* **TASK DETAILS**
Count each line below that has "picture" anywhere in it. Answer with the total alone.

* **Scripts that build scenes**
- - - - - - -

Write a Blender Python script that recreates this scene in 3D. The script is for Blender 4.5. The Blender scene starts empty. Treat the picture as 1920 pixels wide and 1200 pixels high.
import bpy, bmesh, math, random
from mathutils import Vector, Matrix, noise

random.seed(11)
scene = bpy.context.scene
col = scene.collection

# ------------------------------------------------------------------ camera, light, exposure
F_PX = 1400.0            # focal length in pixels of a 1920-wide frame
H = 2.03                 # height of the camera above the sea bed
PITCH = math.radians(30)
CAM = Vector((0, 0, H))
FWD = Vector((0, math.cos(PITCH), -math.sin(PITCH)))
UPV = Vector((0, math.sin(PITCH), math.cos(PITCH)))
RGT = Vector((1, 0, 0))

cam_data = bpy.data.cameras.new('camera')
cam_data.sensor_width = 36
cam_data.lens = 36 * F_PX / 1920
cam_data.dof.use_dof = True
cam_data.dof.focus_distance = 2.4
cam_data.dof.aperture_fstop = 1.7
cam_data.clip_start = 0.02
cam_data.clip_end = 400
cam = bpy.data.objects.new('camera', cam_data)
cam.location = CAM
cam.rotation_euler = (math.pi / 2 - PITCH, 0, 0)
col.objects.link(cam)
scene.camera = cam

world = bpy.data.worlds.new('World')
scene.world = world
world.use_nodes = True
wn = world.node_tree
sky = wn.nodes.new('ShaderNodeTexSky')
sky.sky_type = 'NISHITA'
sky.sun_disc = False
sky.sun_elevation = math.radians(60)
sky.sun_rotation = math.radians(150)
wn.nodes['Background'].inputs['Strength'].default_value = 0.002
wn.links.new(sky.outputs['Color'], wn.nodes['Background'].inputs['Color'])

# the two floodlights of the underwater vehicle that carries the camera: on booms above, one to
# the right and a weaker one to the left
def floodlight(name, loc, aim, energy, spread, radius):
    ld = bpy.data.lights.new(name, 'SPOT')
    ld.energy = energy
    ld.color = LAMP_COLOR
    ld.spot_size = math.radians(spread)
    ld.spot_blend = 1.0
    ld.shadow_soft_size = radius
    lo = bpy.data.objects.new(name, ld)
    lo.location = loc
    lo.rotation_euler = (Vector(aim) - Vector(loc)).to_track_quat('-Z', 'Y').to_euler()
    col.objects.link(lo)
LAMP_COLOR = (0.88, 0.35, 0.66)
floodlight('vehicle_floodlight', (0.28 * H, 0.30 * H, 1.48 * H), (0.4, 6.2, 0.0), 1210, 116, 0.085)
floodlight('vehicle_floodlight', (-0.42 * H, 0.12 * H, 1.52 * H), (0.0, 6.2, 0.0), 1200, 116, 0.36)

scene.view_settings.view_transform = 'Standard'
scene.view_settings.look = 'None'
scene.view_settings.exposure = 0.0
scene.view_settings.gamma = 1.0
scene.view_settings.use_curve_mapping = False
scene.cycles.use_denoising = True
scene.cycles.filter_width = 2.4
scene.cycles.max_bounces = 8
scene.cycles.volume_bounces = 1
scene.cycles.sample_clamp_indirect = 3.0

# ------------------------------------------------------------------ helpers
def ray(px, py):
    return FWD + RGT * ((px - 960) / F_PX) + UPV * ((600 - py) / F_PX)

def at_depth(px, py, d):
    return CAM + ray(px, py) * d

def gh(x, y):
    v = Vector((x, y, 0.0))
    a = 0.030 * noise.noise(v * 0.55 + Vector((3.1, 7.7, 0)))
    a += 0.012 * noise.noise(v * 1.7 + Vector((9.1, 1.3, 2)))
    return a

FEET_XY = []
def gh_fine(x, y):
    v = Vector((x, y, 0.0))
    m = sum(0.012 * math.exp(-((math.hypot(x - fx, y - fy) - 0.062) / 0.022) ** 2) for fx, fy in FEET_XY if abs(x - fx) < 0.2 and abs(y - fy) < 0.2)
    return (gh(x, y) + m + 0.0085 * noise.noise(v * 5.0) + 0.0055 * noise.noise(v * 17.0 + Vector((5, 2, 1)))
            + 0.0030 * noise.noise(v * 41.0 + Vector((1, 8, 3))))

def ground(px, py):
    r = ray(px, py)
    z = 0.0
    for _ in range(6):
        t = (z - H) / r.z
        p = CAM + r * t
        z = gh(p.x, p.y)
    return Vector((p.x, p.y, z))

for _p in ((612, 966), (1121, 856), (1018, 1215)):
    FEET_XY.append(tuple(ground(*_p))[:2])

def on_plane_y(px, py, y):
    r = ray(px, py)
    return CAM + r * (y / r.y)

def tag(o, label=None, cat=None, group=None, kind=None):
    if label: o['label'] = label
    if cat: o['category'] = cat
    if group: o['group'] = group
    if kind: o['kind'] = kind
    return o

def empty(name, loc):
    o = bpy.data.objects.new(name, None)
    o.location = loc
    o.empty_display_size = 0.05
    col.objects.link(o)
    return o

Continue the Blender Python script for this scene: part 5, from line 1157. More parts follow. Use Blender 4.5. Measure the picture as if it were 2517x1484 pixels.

- - - - - - -

* **ANSWER TO THIS PROBLEM**
2